Aim
Reproduce only the lines from the one containing "The Blender Python" through the one containing "def wz(py): return H - (py - VY) / PS", exactly as written and with both ends included.

[Scene modeling code data]
*-*-*

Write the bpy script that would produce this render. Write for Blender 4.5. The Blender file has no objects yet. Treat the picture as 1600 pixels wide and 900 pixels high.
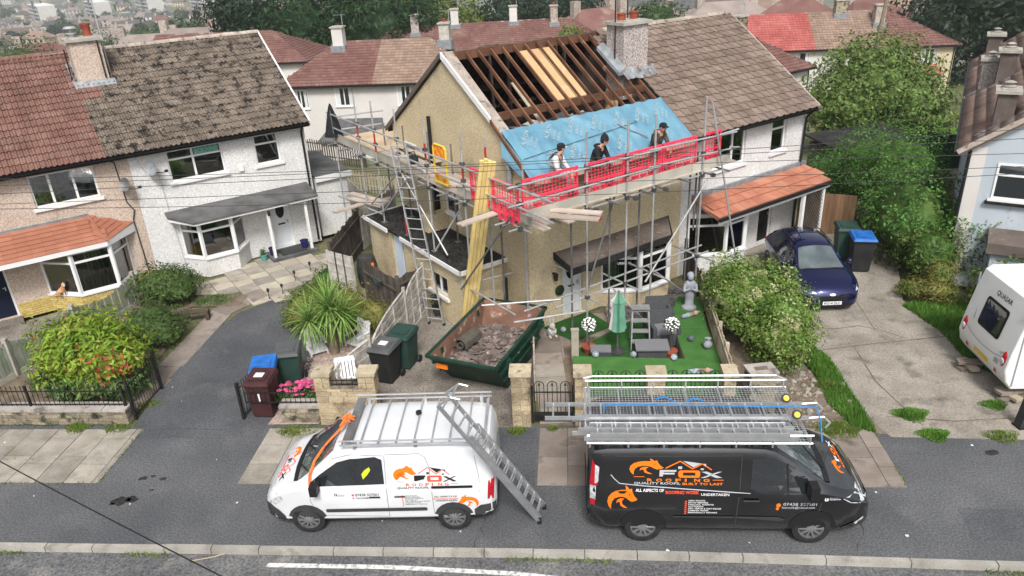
import bpy, bmesh, math, random
import numpy as np
from mathutils import Matrix, Vector
from mathutils.bvhtree import BVHTree
rnd = random.Random(7)
nrg = np.random.default_rng(7)
scene = bpy.context.scene
COL = scene.collection
rad = math.radians

# ---------------------------------------------------------------- camera
TH, RO = 0.4406, -0.0503
F_ = Vector((0, math.cos(TH), -math.sin(TH))); R_ = Vector((1, 0, 0)); U_ = R_.cross(F_)
R2 = R_ * math.cos(RO) + U_ * math.sin(RO); U2 = U_ * math.cos(RO) - R_ * math.sin(RO)
cd = bpy.data.cameras.new('camera'); cam = bpy.data.objects.new('camera', cd); COL.objects.link(cam)
cd.sensor_width = 36; cd.lens = 26.413; cd.clip_start = 0.1; cd.clip_end = 9000
m3 = Matrix((R2, U2, -F_)).transposed()
cam.matrix_world = Matrix.Translation((0, 0, 10)) @ m3.to_4x4()
scene.camera = cam
# ---------------------------------------------------------------- sky and sun (bright overcast)
SUN_EL, SUN_AZ = rad(50), rad(176)
w = bpy.data.worlds.new('World'); scene.world = w; w.use_nodes = True
nt = w.node_tree; bg = nt.nodes['Background']; sk = nt.nodes.new('ShaderNodeTexSky')
sk.sky_type = 'NISHITA'; sk.sun_disc = False; sk.sun_elevation = SUN_EL; sk.sun_rotation = SUN_AZ
sk.air_density = 1.0; sk.dust_density = 4.0; sk.ozone_density = 1.0
hs = nt.nodes.new('ShaderNodeHueSaturation'); hs.inputs['Saturation'].default_value = 0.3
nt.links.new(sk.outputs[0], hs.inputs['Color']); nt.links.new(hs.outputs[0], bg.inputs[0])
bg.inputs[1].default_value = 0.075
sl = bpy.data.lights.new('sun', 'SUN'); so = bpy.data.objects.new('sun', sl); COL.objects.link(so)
sl.energy = 1.5; sl.angle = rad(14); sl.color = (1, 0.97, 0.93)
sd = Vector((math.sin(SUN_AZ) * math.cos(SUN_EL), math.cos(SUN_AZ) * math.cos(SUN_EL), math.sin(SUN_EL)))
so.rotation_euler = sd.to_track_quat('Z', 'Y').to_euler(); so.location = sd * 60
scene.view_settings.view_transform = 'Standard'; scene.view_settings.look = 'None'
scene.view_settings.exposure = 1.25; scene.view_settings.gamma = 1
scene.cycles.max_bounces = 6; scene.cycles.transparent_max_bounces = 12

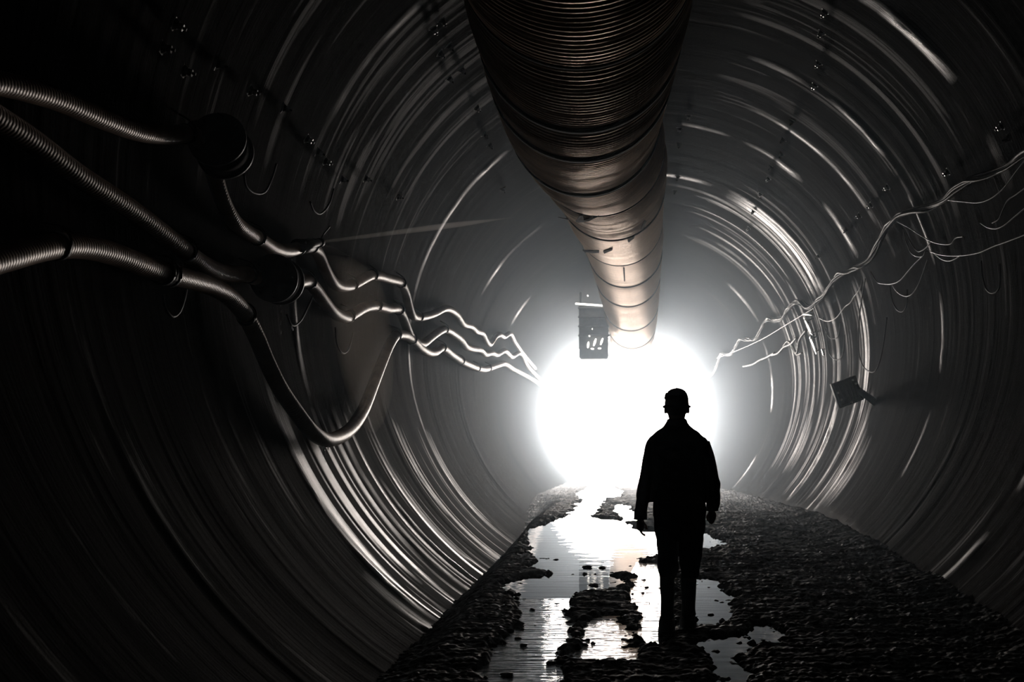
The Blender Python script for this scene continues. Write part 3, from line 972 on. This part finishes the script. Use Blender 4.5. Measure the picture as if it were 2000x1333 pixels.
def wx(px): return (px - VX) / PS
def wz(py): return H - (py - VY) / PS


def loft(rings, n=28):
    """rings: (x, y, z, rx, ry, power)"""
    V, Fc = [], []
    for (x, y, z, rx, ry, pw) in rings:
        for k in range(n):
            a = 2 * PI * k / n
            ca, sa = math.cos(a), math.sin(a)
            e = 2.0 / pw
            V.append((x + rx * math.copysign(abs(ca) ** e, ca), y + ry * math.copysign(abs(sa) ** e, sa), z))
    m = len(rings)
    for i in range(m - 1):
        for k in range(n):
            Fc.append((i * n + k, i * n + (k + 1) % n, (i + 1) * n + (k + 1) % n, (i + 1) * n + k))
    Fc.append(tuple(range(n - 1, -1, -1)))
    Fc.append(tuple((m - 1) * n + k for k in range(n)))
    me = mesh('l', V, Fc)
    bm = bmesh.new(); bm.from_mesh(me)
    bmesh.ops.recalc_face_normals(bm, faces=bm.faces[:])
    bm.to_mesh(me); bm.free()
    return me


def dense(rings, k=5):
    """interpolate the rings smoothly"""
    a = np.array(rings, float)
    out = []
    for i in range(len(a) - 1):
        p0 = a[max(i - 1, 0)]; p1 = a[i]; p2 = a[i + 1]; p3 = a[min(i + 2, len(a) - 1)]
        for j in range(k):
            t = j / k
            v = 0.5 * ((2 * p1) + (-p0 + p2) * t + (2 * p0 - 5 * p1 + 4 * p2 - p3) * t * t + (-p0 + 3 * p1 - 3 * p2 + p3) * t ** 3)
            v[3:5] = np.maximum(v[3:5], 0.004)
            out.append(tuple(v))
    out.append(tuple(a[-1]))
    return out


def ball(c, r, sub=3):
    bm = bmesh.new()
    bmesh.ops.create_icosphere(bm, subdivisions=sub, radius=1)
    bmesh.ops.scale(bm, vec=r if hasattr(r, '__len__') else (r, r, r), verts=bm.verts)
    bmesh.ops.translate(bm, vec=c, verts=bm.verts)
    me = bpy.data.meshes.new('b'); bm.to_mesh(me); bm.free()
    return me


def voxel(meshes, size, name, smooth_it=6, wrinkle=0.0, seed=0):
    me = merge(meshes, name + '_raw')
    o = bpy.data.objects.new('tmp', me)
    C.objects.link(o)
    r = o.modifiers.new('r', 'REMESH'); r.mode = 'VOXEL'; r.voxel_size = size
    if smooth_it:
        s = o.modifiers.new('s', 'SMOOTH'); s.factor = 0.5; s.iterations = smooth_it
    dg = bpy.context.evaluated_depsgraph_get()
    out = bpy.data.meshes.new_from_object(o.evaluated_get(dg))
    bpy.data.objects.remove(o)
    bpy.data.meshes.remove(me)
    out.name = name
    if wrinkle:
        n = len(out.vertices)
        co = np.empty(n * 3); out.vertices.foreach_get('co', co); co = co.reshape(-1, 3)
        no = np.array([v.normal[:] for v in out.vertices])
        q = noise(co[:, 0] / .09, co[:, 1] / .09, (co[:, 2] + 0.35 * co[:, 0]) / .05, seed=seed) + 0.5 * noise(co[:, 0] / .04, co[:, 1] / .04, co[:, 2] / .03, seed=seed + 1)
        co = co + no * (q * wrinkle)[:, None]
        out.vertices.foreach_set('co', co.ravel())
        out.update()
    return out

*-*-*

Solution to this exercise
The Blender Python script for this scene continues. Write part 3, from line 972 on. This part finishes the script. Use Blender 4.5. Measure the picture as if it were 2000x1333 pixels.
def wx(px): return (px - VX) / PS
def wz(py): return H - (py - VY) / PS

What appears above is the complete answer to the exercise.